Analysts say it's likely that hackers will attempt to disrupt the video streams, and NBC and Google are taking steps to harden their defenses, according to the network. The U.S. Department of Homeland Security released a bulletin in May warning companies that hackers, motivated by "ideological or financial objectives," may attempt to disrupt coverage of the games.

Companies and individuals in China were subjected to 12 million hacker attacks a day during the 2008 Olympics, the report said.

As Black spoke to CIO Journal, last week, he said NBC, Google and other teams were conducting a "war game" that spanned Zurich, Switzerland; Turin, Italy; Stamford, Conn., and San Bruno, Calif. The simulation was designed to help the teams adapt if a broadcast encoder, the hardware that transfers video into a digital format for on-air broadcast, went down.

In that war game, NBC's New York office took the lead in re-routing the television feed through a back-up encoder.

Google teams in San Bruno and Zurich and NBC teams in Stamford monitored the feeds to make sure that as the encoder was changed in the midst of the war game, the hardware swap did not disrupt footage elsewhere as the video moved through the system, according to NBC. A Google spokesman declined to comment.

NBC's teams are also preparing for the remote possibility that a systems failure or bandwidth overload will overwhelm Google's ability to deliver content. NBC has contracted with other vendors to serve as alternates in that unlikely event, Black said. He declined to name those back-up vendors.

NBC and Google are also likely preparing to defend themselves against distributed denial of service attacks, in which hackers attempt to overload sites with high volumes of traffic, said John Kindervag, a security analyst with Forrester.
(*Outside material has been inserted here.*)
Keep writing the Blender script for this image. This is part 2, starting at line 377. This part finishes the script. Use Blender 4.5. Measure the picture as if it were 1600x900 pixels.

DHS, in last month's report, singled out this method as a potential disruptor of this year's games.

The simulations would allow NBC and Google staff to see the effects such an attack would have on the network, and to calculate how quickly they could rebound, Kindervag said.

"The tests show you weak points you didn't anticipated," Kindervag said. "You make the assumption there is going to be a failure and you learn how to react."